2030'da alternatif yakıt oranı yüzde 40’a çıkacak

“Küresel çimento sektöründe enerji başta olmak üzere her türlü kaynakta verimlilik çalışmaları ile dijital dönüşüm, alternatif yakıt ve hammadde kullanımı, hidrojenin yakıt olarak kullanımı, karbon yakalama-depolama-kullanma gibi ileri teknoloji yatırımları net sıfır hedeflerine ulaşmayı destekleyecek başlıca faktörler olarak görülüyor. İştiraki olduğumuz Sabancı Holding’in 2050 yılında ‘Net Sıfır’ olma taahhüdüne istinaden 2022 yılında Sabancı Holding liderliğinde dekarbonizasyon projesini hayata geçirdik. Bu kapsamda Bilim Temelli Hedefler Girişimi’ne (SBTi) hedef taahhüdümüzü sunduk. Çimsa’da 2020’de alternatif yakıt kullanım oranı yüzde 7 iken, 2023’te yüzde 29 oranında gerçekleşti. 2030 yılında ise bu oranı yüzde 40’a çıkarmayı hedefliyoruz. Ülkemizdeki atık sorununun çözümüne katkı sağlayan Afyon Atıktan Türetilmiş Yakıt Besleme Tesisimizin 2022 yılında devreye girmesinden sonra Afyon Fabrikamızda kullanılan fosil yakıtlar önemli oranda azaltıldı. Yaklaşık 45 milyon ağacın yıllık karbon yakalama kapasitesine eş değer olan 46 bin 200 ton karbondioksit salınımını engelliyoruz.”

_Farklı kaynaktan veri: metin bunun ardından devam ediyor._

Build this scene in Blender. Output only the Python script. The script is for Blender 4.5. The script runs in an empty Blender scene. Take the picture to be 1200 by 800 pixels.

Elektriğin yüzde 80’i yenilenebilir enerjiden gelecek

“Yenilenebilir enerji kaynaklarından elde edilen elektrik enerjisi kullanım oranımız 2022’de yüzde 58,2 olarak gerçekleşirken, 2030’da bu oranı yüzde 80’in üzerine çıkarmayı hedefliyoruz. İspanya Bunol fabrikamızda 2024 yılının ilk çeyreğinde devreye almayı planladığımız güneş enerjisi santrali (GES) projemiz ile yılda 12 milyon kWh elektrik üretmeyi planlıyoruz. 3 bin 600 konutun elektrik ihtiyacına eş bir yıllık elektrik üretimi ile yılda yaklaşık 3 bin ton CO2 salınıma engel olacağız. Yakın zamanda hizmete açtığımız 3.3 MW kurulu güce sahip Afyon GES yatırımımız yıllık yaklaşık 4,2 milyon kWh elektrik enerjisi üretecek. Öte yandan, Eskişehir Fabrikası’nda da Atık Isı Geri Kazanımı yatırımı projemiz ile yılda yaklaşık 40 milyon kWh enerji üreterek, Eskişehir Fabrikamızın yıllık elektrik tüketiminin yüzde 25’ini Atık Isı Geri Kazanımı yatırımı ile karşılamayı hedefliyoruz.”